Jetzt wird das Heureka kommuniziert: Mit deutlichem Anlauf geht der ausgestreckte, rechte Zeigefinger in markanter Bewegung von unten nach oben neben das Gesicht des Experten. Breites, triumphierendes Grinsen und: „Ting!“. Mir schwinden die Sinne, Wicki hätte das nicht besser machen können.
Besser kommt es noch, als er darzustellen versucht, dass irgendetwas – der Vortragsinhalt hat mich ob der Darbietung zu diesem Zeitpunkt schon lange nicht mehr interessiert – ebenso von links nach recht wie umgekehrt funktioniert. Dazu geht er erklärend mit wellenartigem Schleichschritt von links nach rechts und dann zurück, die Arme unterstützen die Bewegung. Otto, Paulchen Panther, Schmidtchen Schleicher!

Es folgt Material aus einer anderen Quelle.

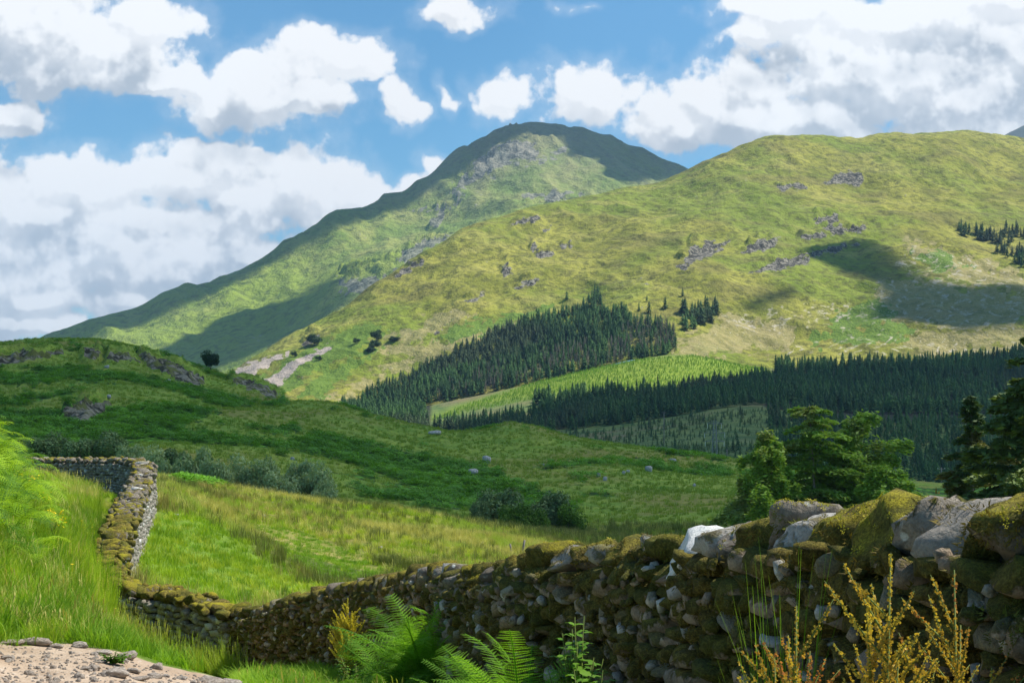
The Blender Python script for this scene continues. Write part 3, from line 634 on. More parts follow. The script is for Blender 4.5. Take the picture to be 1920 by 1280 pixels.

Ich überlege ob ich versuchen sollte ohnmächtig zu werden. Oder etwas zu tun, wofür man gemeinhin für lange Zeit hinter Gitter wandert. Aber einige Jahrzehnte IT machen gelassen. Im Vergleich zu mir sind auch hartgesottene Stoiker völlig cholerisch. Dennoch fürchte ich, sterben zu müssen. Klar, sowieso irgendwann … aber jetzt gleich!

Nach der Aufführung kehren alle wieder in die echte Welt zurück. Niemand redet über Parser, aber krrk-krrk und „Ting!“ sind zu geflügelten Worten geworden. Ich hoffe, er hält bald wieder einen Vortrag. Dann bin ich besser vorbereitet, aufmerksamer und schreibe mit. Ich werde davon berichten…

5 Kommentare zu „Der IT-Vortrag

  1. Da bin ich als Physiker aber beruhigt, dass es bei den Informatikern nicht anders ist. Schade, dass nicht jeder Vortrag ein paar Slapstick- Einlagen zu bieten hat. Dann wäre ich sicher das ein oder andere Mal aufmerksamer. 😉

  2. Da ich immer gerne eneues lerne, weiß ich nun was ein Parser ist, dank dir. Allerdings finde ich deinen Ausflug Jenseits des Inhaltes, also die Achtung des Kontext und der halbnonverbalen Kommunikation wesentlich unterhaltsamer. Informatiker und Physiker scheinen ein besonders seltsam flaches Innenleben zu haben.